Data extract:
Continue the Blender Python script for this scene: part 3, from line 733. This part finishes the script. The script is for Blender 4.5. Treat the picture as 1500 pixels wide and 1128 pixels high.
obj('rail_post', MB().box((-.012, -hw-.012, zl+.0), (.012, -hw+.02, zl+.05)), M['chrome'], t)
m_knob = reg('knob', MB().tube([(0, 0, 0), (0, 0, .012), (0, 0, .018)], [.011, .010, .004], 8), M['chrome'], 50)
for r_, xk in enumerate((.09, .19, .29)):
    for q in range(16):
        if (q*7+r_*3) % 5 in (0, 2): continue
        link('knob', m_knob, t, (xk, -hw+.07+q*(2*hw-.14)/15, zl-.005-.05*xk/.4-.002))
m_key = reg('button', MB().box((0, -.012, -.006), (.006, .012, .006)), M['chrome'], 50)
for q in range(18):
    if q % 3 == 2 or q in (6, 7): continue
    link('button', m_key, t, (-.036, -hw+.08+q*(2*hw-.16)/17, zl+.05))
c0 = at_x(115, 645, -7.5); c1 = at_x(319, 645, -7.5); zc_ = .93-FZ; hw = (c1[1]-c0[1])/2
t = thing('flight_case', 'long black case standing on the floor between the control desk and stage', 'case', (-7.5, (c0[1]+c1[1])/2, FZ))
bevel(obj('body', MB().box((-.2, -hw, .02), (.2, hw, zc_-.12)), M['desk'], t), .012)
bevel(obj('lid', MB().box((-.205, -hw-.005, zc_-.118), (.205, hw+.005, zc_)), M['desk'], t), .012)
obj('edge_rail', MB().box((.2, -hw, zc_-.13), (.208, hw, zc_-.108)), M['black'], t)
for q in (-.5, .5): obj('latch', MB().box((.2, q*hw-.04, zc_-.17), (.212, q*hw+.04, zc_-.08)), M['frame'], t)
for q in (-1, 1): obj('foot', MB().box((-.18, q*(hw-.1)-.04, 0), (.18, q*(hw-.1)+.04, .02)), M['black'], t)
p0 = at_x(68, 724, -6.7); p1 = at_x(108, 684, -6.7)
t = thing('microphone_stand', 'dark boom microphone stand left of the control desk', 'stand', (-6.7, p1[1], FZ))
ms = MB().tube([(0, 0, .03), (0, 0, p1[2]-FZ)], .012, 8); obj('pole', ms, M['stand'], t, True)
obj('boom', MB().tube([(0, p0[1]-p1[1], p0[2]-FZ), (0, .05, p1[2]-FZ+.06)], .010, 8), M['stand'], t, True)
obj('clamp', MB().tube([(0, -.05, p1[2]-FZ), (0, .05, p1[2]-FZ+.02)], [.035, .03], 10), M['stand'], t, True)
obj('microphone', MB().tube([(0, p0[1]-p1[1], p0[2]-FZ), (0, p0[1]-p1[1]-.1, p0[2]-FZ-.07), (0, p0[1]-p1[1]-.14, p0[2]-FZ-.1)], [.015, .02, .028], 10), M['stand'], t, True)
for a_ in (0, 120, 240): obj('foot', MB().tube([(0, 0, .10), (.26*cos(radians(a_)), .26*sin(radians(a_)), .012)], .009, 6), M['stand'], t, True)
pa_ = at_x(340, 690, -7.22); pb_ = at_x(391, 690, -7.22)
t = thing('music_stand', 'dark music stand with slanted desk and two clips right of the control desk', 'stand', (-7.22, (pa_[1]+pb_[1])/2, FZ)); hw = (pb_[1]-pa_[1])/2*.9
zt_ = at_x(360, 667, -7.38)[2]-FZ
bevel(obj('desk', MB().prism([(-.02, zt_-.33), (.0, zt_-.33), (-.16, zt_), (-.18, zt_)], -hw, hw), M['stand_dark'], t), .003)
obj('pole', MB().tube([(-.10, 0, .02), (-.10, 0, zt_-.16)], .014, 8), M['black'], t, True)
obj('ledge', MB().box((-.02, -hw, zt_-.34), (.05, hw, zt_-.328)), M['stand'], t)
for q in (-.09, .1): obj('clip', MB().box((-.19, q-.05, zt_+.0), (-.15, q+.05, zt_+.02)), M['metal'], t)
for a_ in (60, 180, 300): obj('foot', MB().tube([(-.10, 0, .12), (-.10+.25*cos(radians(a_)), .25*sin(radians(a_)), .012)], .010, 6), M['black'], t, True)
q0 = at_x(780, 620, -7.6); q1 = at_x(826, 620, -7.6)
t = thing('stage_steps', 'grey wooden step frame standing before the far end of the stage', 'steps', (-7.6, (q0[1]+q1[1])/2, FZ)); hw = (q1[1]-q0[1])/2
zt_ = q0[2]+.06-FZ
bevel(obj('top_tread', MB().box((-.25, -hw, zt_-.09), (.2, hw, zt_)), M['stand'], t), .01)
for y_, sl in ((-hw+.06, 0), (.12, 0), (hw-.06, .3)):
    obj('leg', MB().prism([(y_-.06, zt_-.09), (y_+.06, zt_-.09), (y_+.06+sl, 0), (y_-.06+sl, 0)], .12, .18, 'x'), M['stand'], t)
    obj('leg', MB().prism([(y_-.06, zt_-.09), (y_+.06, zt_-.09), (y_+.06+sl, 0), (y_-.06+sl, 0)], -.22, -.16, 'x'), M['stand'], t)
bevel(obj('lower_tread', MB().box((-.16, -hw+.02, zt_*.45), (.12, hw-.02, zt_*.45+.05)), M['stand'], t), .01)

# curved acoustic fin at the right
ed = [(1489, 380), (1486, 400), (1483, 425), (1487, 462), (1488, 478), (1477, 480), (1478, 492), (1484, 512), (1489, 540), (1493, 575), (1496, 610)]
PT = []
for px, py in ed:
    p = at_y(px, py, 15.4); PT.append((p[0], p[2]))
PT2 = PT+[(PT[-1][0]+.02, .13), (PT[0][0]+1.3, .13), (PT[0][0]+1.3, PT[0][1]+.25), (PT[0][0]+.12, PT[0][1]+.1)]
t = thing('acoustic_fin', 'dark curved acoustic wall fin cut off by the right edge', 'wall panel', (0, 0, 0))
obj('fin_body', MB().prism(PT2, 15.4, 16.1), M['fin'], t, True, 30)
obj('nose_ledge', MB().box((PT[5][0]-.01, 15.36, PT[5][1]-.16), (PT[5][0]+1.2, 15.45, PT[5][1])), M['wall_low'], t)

Do this:
Extract all of the data shown above without alteration.

Written response:
Continue the Blender Python script for this scene: part 3, from line 733. This part finishes the script. The script is for Blender 4.5. Treat the picture as 1500 pixels wide and 1128 pixels high.
obj('rail_post', MB().box((-.012, -hw-.012, zl+.0), (.012, -hw+.02, zl+.05)), M['chrome'], t)
m_knob = reg('knob', MB().tube([(0, 0, 0), (0, 0, .012), (0, 0, .018)], [.011, .010, .004], 8), M['chrome'], 50)
for r_, xk in enumerate((.09, .19, .29)):
    for q in range(16):
        if (q*7+r_*3) % 5 in (0, 2): continue
        link('knob', m_knob, t, (xk, -hw+.07+q*(2*hw-.14)/15, zl-.005-.05*xk/.4-.002))
m_key = reg('button', MB().box((0, -.012, -.006), (.006, .012, .006)), M['chrome'], 50)
for q in range(18):
    if q % 3 == 2 or q in (6, 7): continue
    link('button', m_key, t, (-.036, -hw+.08+q*(2*hw-.16)/17, zl+.05))
c0 = at_x(115, 645, -7.5); c1 = at_x(319, 645, -7.5); zc_ = .93-FZ; hw = (c1[1]-c0[1])/2
t = thing('flight_case', 'long black case standing on the floor between the control desk and stage', 'case', (-7.5, (c0[1]+c1[1])/2, FZ))
bevel(obj('body', MB().box((-.2, -hw, .02), (.2, hw, zc_-.12)), M['desk'], t), .012)
bevel(obj('lid', MB().box((-.205, -hw-.005, zc_-.118), (.205, hw+.005, zc_)), M['desk'], t), .012)
obj('edge_rail', MB().box((.2, -hw, zc_-.13), (.208, hw, zc_-.108)), M['black'], t)
for q in (-.5, .5): obj('latch', MB().box((.2, q*hw-.04, zc_-.17), (.212, q*hw+.04, zc_-.08)), M['frame'], t)
for q in (-1, 1): obj('foot', MB().box((-.18, q*(hw-.1)-.04, 0), (.18, q*(hw-.1)+.04, .02)), M['black'], t)
p0 = at_x(68, 724, -6.7); p1 = at_x(108, 684, -6.7)
t = thing('microphone_stand', 'dark boom microphone stand left of the control desk', 'stand', (-6.7, p1[1], FZ))
ms = MB().tube([(0, 0, .03), (0, 0, p1[2]-FZ)], .012, 8); obj('pole', ms, M['stand'], t, True)
obj('boom', MB().tube([(0, p0[1]-p1[1], p0[2]-FZ), (0, .05, p1[2]-FZ+.06)], .010, 8), M['stand'], t, True)
obj('clamp', MB().tube([(0, -.05, p1[2]-FZ), (0, .05, p1[2]-FZ+.02)], [.035, .03], 10), M['stand'], t, True)
obj('microphone', MB().tube([(0, p0[1]-p1[1], p0[2]-FZ), (0, p0[1]-p1[1]-.1, p0[2]-FZ-.07), (0, p0[1]-p1[1]-.14, p0[2]-FZ-.1)], [.015, .02, .028], 10), M['stand'], t, True)
for a_ in (0, 120, 240): obj('foot', MB().tube([(0, 0, .10), (.26*cos(radians(a_)), .26*sin(radians(a_)), .012)], .009, 6), M['stand'], t, True)
pa_ = at_x(340, 690, -7.22); pb_ = at_x(391, 690, -7.22)
t = thing('music_stand', 'dark music stand with slanted desk and two clips right of the control desk', 'stand', (-7.22, (pa_[1]+pb_[1])/2, FZ)); hw = (pb_[1]-pa_[1])/2*.9
zt_ = at_x(360, 667, -7.38)[2]-FZ
bevel(obj('desk', MB().prism([(-.02, zt_-.33), (.0, zt_-.33), (-.16, zt_), (-.18, zt_)], -hw, hw), M['stand_dark'], t), .003)
obj('pole', MB().tube([(-.10, 0, .02), (-.10, 0, zt_-.16)], .014, 8), M['black'], t, True)
obj('ledge', MB().box((-.02, -hw, zt_-.34), (.05, hw, zt_-.328)), M['stand'], t)
for q in (-.09, .1): obj('clip', MB().box((-.19, q-.05, zt_+.0), (-.15, q+.05, zt_+.02)), M['metal'], t)
for a_ in (60, 180, 300): obj('foot', MB().tube([(-.10, 0, .12), (-.10+.25*cos(radians(a_)), .25*sin(radians(a_)), .012)], .010, 6), M['black'], t, True)
q0 = at_x(780, 620, -7.6); q1 = at_x(826, 620, -7.6)
t = thing('stage_steps', 'grey wooden step frame standing before the far end of the stage', 'steps', (-7.6, (q0[1]+q1[1])/2, FZ)); hw = (q1[1]-q0[1])/2
zt_ = q0[2]+.06-FZ
bevel(obj('top_tread', MB().box((-.25, -hw, zt_-.09), (.2, hw, zt_)), M['stand'], t), .01)
for y_, sl in ((-hw+.06, 0), (.12, 0), (hw-.06, .3)):
    obj('leg', MB().prism([(y_-.06, zt_-.09), (y_+.06, zt_-.09), (y_+.06+sl, 0), (y_-.06+sl, 0)], .12, .18, 'x'), M['stand'], t)
    obj('leg', MB().prism([(y_-.06, zt_-.09), (y_+.06, zt_-.09), (y_+.06+sl, 0), (y_-.06+sl, 0)], -.22, -.16, 'x'), M['stand'], t)
bevel(obj('lower_tread', MB().box((-.16, -hw+.02, zt_*.45), (.12, hw-.02, zt_*.45+.05)), M['stand'], t), .01)

# curved acoustic fin at the right
ed = [(1489, 380), (1486, 400), (1483, 425), (1487, 462), (1488, 478), (1477, 480), (1478, 492), (1484, 512), (1489, 540), (1493, 575), (1496, 610)]
PT = []
for px, py in ed:
    p = at_y(px, py, 15.4); PT.append((p[0], p[2]))
PT2 = PT+[(PT[-1][0]+.02, .13), (PT[0][0]+1.3, .13), (PT[0][0]+1.3, PT[0][1]+.25), (PT[0][0]+.12, PT[0][1]+.1)]
t = thing('acoustic_fin', 'dark curved acoustic wall fin cut off by the right edge', 'wall panel', (0, 0, 0))
obj('fin_body', MB().prism(PT2, 15.4, 16.1), M['fin'], t, True, 30)
obj('nose_ledge', MB().box((PT[5][0]-.01, 15.36, PT[5][1]-.16), (PT[5][0]+1.2, 15.45, PT[5][1])), M['wall_low'], t)